The next principle shared at the meeting focused on the cross. They explained that God is holy and just and must punish sin. Romans 3:23 says: “For all have sinned and fall short of the glory of God.” The punishment for sin is death. My sin has separated me from God. That is what I deserve for my sin, death and eternal separation from God.
God is just and must punish sin, but God is also merciful. He sent His son Jesus Christ to pay the penalty on the cross for my sins. That is why Jesus died on the cross. Romans 6:23 says: “For the wages of sin is death, but the gift of God is eternal life in Christ Jesus our Lord.” He paid the price for my sin on the cross.
I was very happy that I had attended the meeting. When the meeting was about to break they asked us to go out and share what we learned today with two people. We would then meet back in the afternoon and talk about what happened when we shared this with others. At lunch I shared this with two of my friends who had not attended the meeting.

My friend and I did not go back that afternoon because we had a Christmas dance in our fraternity house that night and we needed to get ready for that. But my friend asked me if I shared what we learned that day with two people like they asked us to. I said yes I did and I noticed that he was very surprised that I shared this. Then he asked me, “When did you make the commitment to Jesus Christ.”

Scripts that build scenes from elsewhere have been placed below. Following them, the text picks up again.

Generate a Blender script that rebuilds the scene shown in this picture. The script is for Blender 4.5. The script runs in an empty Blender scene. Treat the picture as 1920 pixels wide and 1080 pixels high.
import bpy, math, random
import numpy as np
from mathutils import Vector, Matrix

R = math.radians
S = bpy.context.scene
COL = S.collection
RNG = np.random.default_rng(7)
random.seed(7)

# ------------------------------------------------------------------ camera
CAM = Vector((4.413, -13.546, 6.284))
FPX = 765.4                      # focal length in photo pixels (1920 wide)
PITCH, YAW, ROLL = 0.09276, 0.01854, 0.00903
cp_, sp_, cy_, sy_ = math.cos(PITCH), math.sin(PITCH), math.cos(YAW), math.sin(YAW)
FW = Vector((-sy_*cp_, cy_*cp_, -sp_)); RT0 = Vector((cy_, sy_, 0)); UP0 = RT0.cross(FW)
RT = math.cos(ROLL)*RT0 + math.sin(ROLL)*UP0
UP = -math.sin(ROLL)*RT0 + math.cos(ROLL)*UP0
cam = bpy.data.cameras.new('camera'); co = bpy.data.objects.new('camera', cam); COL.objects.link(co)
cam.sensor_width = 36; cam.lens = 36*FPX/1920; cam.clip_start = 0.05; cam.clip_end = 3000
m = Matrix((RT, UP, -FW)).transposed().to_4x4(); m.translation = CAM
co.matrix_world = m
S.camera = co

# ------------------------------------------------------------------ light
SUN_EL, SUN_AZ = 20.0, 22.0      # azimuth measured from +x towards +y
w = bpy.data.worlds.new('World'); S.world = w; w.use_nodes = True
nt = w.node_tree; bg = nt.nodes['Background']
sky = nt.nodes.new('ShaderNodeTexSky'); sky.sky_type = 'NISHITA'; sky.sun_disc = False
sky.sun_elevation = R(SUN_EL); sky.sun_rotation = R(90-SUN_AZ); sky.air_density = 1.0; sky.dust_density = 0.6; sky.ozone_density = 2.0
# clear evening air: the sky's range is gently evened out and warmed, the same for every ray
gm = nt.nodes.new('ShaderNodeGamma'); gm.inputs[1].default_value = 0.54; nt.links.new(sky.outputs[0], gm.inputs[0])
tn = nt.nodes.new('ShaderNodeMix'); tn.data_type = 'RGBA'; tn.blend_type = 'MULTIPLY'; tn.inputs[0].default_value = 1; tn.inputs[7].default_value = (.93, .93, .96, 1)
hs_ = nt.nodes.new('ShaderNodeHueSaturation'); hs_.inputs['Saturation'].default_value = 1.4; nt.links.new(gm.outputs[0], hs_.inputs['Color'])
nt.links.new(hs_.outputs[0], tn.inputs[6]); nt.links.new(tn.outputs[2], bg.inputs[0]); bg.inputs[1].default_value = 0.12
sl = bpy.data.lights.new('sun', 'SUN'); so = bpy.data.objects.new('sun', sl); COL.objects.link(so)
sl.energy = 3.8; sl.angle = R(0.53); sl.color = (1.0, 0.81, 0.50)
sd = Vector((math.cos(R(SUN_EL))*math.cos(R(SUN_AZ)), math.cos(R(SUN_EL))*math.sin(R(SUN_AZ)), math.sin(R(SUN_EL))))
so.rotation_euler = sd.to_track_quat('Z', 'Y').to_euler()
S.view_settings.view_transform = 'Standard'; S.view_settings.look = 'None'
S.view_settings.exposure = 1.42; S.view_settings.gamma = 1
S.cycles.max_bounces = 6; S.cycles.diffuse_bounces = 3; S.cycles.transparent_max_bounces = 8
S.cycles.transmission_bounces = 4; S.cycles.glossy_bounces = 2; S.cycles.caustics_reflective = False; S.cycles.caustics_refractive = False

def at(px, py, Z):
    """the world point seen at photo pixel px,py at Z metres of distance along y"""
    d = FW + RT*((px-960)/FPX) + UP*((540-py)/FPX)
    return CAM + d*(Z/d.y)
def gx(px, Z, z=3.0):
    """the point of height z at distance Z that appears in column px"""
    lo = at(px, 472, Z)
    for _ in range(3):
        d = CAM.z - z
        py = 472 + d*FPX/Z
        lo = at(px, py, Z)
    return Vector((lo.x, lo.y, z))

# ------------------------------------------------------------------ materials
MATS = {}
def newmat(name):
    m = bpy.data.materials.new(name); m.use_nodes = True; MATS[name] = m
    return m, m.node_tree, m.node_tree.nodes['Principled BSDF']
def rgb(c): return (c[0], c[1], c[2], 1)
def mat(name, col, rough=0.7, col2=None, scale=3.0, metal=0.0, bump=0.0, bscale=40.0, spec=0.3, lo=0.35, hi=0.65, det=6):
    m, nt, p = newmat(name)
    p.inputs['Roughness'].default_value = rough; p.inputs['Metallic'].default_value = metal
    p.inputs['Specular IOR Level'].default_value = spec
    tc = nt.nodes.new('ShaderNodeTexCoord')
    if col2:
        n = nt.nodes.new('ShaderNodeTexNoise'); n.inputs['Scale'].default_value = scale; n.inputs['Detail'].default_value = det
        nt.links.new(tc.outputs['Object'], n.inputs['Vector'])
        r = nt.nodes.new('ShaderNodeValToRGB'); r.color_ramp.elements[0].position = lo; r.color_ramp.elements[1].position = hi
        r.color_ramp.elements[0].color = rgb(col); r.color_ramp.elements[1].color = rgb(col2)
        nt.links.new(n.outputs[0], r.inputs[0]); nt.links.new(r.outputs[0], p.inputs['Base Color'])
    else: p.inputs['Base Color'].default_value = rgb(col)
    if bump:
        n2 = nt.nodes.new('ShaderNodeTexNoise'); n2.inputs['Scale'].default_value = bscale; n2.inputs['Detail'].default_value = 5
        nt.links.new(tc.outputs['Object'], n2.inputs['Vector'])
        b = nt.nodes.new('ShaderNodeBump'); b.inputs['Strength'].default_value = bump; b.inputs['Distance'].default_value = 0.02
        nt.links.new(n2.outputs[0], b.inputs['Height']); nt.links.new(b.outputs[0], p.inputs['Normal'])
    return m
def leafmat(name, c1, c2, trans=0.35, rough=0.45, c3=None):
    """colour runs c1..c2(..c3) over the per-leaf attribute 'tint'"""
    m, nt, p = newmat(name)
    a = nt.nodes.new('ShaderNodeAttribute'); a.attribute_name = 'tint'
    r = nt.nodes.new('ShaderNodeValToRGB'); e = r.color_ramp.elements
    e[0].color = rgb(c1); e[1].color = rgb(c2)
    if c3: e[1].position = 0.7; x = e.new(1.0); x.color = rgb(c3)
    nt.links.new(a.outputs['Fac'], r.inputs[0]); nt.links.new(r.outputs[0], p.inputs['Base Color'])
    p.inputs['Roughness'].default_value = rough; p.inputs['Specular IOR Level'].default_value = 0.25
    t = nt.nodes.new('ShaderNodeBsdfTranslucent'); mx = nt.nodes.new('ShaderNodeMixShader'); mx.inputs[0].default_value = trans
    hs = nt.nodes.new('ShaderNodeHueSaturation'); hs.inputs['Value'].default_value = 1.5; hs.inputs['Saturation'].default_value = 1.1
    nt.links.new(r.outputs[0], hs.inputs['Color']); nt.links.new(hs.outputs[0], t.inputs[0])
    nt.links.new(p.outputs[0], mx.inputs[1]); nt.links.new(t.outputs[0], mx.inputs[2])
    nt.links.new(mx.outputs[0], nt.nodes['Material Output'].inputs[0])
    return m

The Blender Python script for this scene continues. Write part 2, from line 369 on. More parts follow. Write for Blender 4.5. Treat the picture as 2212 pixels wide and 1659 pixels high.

The last point of the meeting had not really sunk in for me yet. The last point was that it is not enough to know all of this intellectually. You must put faith in Jesus Christ in order for his death on the cross to count for you.

I had no answer form my friend. I could not think of a time I had put my faith in Jesus Christ. I was not opposed to doing this, but I never had done this. That afternoon, before the Christmas dance, right there in the fraternity house I prayed a prayer putting my faith in Jesus Christ. I asked God to forgive me of my sins and I asked Jesus to come into my heart, make me a new person and give me eternal life.

That night I talked with my date at the Christmas dance about Jesus. She too had just come to realize that we all need to put our faith in Jesus Christ. That night we talked about the joy of having a personal relationship with God through Jesus Christ.

After I asked Jesus to come into my life I experienced a new joy that I had not known before. One professor of the university asked my friends what happened to me to bring a change in me. I seemed happier now to him. It was my faith in Jesus Christ that was making a noticeable difference in my life. That faith in Jesus Christ still continues to bring peace and joy to me after all these years. I now have the spiritual peace that I will spend eternity with God in heaven.